Peu connu à l'extérieur de l'Ontario, Jagmeet Singh entend maintenant sillonner le pays pour aller à la rencontre des Canadiens.

«Je pense qu'on a choisi un chef qui est charismatique, qui a une très grande facilité à connecter (avec les gens) et il va avoir du travail pour se faire connaître de l'ensemble des Québécois comme de l'ensemble des Canadiens», a souligné le député Guy Caron, son rival durant la course.

À 38 ans, M. Singh est plus jeune que le premier ministre Justin Trudeau - qui a 45 ans - et a le même âge que le chef conservateur Andrew Scheer.

Pour lui, sa victoire à la direction du NPD marque le début de la prochaine campagne électorale fédérale même si le scrutin n'aura lieu qu'en 2019. Il veut regagner les électeurs progressistes déçus par les libéraux.

Dans son discours de victoire dimanche, il a déjà décoché une flèche aux libéraux en racontant les difficultés de sa famille à joindre les deux bouts après que son père fut tombé malade. M. Singh, alors étudiant, est devenu le pilier économique de sa famille.

«Peut-être que si vous considérez le fait de travailler comme un hobby, vous êtes capable de vous adapter à la précarité de votre emploi», a-t-il dénoncé en martelant que cette précarité est inacceptable.

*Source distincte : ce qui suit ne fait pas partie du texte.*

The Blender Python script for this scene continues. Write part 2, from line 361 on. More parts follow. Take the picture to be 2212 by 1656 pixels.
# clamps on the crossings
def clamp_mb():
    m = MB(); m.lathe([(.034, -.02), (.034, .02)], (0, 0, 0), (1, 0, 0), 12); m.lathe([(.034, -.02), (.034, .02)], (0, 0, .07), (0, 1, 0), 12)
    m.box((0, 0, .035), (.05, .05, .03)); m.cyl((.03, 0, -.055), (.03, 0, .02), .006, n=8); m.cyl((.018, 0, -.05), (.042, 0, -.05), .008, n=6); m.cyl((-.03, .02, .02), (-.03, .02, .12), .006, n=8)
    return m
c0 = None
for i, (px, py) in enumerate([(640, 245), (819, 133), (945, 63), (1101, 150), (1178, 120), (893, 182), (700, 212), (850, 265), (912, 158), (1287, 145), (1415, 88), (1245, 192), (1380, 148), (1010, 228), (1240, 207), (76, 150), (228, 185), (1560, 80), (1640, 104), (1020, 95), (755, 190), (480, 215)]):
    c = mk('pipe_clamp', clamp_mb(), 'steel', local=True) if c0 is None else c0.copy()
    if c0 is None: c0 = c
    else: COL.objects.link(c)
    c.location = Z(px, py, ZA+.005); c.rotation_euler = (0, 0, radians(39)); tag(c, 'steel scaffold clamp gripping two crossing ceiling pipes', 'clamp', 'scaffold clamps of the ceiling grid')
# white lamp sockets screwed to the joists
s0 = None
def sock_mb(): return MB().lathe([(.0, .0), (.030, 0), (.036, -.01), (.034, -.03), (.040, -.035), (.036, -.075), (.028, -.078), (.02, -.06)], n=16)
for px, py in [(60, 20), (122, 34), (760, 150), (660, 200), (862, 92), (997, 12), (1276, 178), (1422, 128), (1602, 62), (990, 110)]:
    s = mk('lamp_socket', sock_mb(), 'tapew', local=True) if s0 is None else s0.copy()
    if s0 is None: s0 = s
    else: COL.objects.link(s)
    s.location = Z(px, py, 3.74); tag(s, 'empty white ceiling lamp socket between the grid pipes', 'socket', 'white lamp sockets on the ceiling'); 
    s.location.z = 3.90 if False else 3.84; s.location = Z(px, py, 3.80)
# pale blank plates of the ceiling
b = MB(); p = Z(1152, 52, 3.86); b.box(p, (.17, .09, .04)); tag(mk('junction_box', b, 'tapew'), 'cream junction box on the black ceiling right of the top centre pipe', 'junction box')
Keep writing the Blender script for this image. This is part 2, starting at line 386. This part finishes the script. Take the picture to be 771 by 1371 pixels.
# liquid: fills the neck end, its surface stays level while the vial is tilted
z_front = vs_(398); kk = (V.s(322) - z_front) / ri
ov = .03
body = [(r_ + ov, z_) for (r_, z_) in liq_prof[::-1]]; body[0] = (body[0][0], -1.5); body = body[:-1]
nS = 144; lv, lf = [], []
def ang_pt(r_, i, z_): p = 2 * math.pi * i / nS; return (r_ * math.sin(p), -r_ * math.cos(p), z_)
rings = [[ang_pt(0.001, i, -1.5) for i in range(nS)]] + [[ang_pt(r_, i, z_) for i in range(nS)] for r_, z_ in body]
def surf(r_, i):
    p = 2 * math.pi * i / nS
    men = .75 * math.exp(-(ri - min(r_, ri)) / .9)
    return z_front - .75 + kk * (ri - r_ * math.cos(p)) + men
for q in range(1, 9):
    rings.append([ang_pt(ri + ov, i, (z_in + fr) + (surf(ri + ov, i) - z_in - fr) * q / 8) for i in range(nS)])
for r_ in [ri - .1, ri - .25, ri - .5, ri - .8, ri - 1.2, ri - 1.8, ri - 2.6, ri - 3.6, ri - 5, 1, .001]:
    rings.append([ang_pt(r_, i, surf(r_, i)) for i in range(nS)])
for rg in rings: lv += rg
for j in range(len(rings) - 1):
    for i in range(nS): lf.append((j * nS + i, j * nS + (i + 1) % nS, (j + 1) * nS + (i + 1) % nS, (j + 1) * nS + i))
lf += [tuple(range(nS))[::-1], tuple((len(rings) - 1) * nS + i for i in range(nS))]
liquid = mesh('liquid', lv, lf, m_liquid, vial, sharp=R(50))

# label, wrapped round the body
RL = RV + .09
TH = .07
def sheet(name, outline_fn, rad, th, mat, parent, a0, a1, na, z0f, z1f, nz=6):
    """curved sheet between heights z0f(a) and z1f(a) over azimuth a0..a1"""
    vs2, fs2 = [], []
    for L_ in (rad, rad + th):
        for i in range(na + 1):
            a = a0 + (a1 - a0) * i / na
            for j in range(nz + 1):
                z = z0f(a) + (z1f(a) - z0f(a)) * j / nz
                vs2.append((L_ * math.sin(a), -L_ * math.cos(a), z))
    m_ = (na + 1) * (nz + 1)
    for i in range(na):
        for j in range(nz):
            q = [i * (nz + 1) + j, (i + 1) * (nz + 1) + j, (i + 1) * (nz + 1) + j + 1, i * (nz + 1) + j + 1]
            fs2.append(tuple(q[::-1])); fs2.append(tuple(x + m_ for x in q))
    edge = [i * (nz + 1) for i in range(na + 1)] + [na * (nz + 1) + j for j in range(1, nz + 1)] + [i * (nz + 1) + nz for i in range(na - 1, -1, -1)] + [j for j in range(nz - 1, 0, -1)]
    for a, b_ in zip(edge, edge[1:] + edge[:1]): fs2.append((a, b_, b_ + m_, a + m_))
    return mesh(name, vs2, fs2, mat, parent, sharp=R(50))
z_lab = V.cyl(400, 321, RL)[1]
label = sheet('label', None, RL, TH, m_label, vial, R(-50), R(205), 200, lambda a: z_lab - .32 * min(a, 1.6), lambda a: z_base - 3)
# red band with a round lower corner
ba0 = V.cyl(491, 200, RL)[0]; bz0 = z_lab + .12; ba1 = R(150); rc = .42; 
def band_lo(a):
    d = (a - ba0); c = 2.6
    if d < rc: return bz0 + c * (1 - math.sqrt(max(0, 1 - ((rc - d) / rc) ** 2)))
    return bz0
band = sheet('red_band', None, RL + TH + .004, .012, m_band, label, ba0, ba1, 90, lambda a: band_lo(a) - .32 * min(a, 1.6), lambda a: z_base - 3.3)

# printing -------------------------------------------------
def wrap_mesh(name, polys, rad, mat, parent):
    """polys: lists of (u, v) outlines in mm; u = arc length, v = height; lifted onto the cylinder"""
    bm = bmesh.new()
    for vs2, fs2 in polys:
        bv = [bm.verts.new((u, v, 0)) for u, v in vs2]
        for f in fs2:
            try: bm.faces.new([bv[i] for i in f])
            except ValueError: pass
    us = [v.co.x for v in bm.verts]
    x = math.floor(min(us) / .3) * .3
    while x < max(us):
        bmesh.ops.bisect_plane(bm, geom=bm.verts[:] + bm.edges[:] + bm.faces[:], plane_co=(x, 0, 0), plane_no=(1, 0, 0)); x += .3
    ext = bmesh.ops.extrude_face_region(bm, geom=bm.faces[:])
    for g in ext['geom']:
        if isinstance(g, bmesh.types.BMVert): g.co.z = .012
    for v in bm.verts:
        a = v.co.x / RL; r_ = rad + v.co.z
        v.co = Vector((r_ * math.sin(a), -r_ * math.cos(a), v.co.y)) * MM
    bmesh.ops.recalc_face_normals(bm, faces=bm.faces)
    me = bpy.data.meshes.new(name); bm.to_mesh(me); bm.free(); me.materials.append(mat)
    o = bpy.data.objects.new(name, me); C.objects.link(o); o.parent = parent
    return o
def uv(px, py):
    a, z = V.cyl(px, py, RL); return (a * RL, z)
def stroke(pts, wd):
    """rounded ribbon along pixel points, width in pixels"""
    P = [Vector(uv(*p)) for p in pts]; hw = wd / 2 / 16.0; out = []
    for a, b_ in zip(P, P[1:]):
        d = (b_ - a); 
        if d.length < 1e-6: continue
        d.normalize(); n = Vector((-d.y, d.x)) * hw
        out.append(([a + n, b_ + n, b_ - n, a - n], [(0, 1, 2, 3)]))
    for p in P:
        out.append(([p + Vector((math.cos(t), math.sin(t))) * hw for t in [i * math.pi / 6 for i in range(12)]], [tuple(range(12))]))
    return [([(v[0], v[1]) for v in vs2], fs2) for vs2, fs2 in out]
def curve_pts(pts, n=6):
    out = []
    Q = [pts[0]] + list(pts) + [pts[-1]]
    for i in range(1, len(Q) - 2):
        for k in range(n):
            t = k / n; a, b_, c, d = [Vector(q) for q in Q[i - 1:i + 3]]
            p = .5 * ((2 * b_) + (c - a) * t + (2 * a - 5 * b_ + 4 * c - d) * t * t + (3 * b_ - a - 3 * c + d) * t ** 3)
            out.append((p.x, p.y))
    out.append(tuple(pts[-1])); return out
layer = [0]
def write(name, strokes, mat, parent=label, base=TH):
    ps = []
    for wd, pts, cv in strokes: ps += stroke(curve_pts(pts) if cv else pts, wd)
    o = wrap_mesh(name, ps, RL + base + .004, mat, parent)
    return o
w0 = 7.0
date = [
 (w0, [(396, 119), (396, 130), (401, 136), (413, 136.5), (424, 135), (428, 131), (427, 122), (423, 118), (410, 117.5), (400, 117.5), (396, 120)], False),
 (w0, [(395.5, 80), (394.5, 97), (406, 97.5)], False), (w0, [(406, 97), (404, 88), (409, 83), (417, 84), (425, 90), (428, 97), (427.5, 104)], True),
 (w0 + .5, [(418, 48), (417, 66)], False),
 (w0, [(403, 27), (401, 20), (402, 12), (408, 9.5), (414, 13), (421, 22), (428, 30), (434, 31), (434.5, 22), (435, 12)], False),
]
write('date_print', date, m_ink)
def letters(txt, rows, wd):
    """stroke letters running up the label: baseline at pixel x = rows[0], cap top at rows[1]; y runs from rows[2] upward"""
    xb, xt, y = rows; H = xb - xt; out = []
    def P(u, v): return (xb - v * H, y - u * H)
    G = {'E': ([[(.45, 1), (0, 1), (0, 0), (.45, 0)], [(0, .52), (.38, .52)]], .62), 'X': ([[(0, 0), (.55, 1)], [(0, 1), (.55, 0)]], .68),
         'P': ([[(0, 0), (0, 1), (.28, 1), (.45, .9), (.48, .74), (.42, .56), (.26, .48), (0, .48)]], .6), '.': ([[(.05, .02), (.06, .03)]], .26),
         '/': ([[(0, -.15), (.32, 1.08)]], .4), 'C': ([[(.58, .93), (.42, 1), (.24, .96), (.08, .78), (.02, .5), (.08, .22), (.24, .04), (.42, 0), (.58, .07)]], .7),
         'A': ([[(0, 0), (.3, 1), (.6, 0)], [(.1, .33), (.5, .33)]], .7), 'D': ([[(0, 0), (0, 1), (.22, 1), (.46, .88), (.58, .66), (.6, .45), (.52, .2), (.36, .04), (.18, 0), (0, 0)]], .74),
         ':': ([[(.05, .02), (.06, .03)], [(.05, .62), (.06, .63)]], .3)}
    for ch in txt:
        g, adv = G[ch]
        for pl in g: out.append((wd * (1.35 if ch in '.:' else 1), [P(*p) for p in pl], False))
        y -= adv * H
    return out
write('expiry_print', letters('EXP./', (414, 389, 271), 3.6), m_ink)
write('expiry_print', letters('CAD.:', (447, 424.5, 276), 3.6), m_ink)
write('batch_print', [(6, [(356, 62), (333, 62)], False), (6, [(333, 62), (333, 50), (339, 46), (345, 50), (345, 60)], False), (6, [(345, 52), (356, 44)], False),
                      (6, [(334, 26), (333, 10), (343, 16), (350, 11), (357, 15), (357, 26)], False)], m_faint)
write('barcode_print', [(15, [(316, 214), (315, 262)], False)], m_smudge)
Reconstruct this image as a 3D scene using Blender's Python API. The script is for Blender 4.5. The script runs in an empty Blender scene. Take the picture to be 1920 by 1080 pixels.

«Je pense que Trudeau n'a jamais fait face aux mêmes expériences que bien des gens», a-t-il expliqué en entrevue.

«C'est la première fois dans l'histoire du pays que la prochaine génération a moins d'occasions de gagner un bon emploi que la précédente, a-t-il poursuivi. Donc, il est nécessaire que le premier ministre de notre pays ait vécu ces expériences pour s'attaquer à ces problèmes.»

Il veut prioriser quatre grands enjeux: les inégalités sociales, les changements climatiques, la réconciliation avec les peuples autochtones et la réforme électorale.

«Ce n'est pas en attaquant M. Trudeau (qu'il marquera des points). Il aura à convaincre les Canadiens de sa vision», a réagi le député libéral Marc Miller.

Jagmeet Singh démissionnera bientôt de son siège de député à la législature ontarienne. Il n'a pas l'intention de se précipiter pour remporter un siège sur la scène fédérale, mais ne ferme pas la porte à se présenter lors d'une élection partielle si la bonne occasion se présente.

Sur le référendum en Catalogne

«Pour moi, ce que le gouvernement en Espagne fait est complètement inacceptable», a répondu Jagmeet Singh à une question sur la fermeture forcée de bureau de vote par les autorités espagnoles lors du référendum en Catalogne dimanche.

«Je n'ai pas de mots pour dire à quel point je suis fâché que le gouvernement espagnol ait fait ça parce que tous les gens dans le monde ont le droit de décider de leur avenir.»

Il estime que le premier ministre Justin Trudeau, qui est demeuré silencieux sur cette question toute la journée, aurait dû réagir. «C'était sa responsabilité de dire quelque chose parce que (l'autodétermination) est vraiment un droit très important.»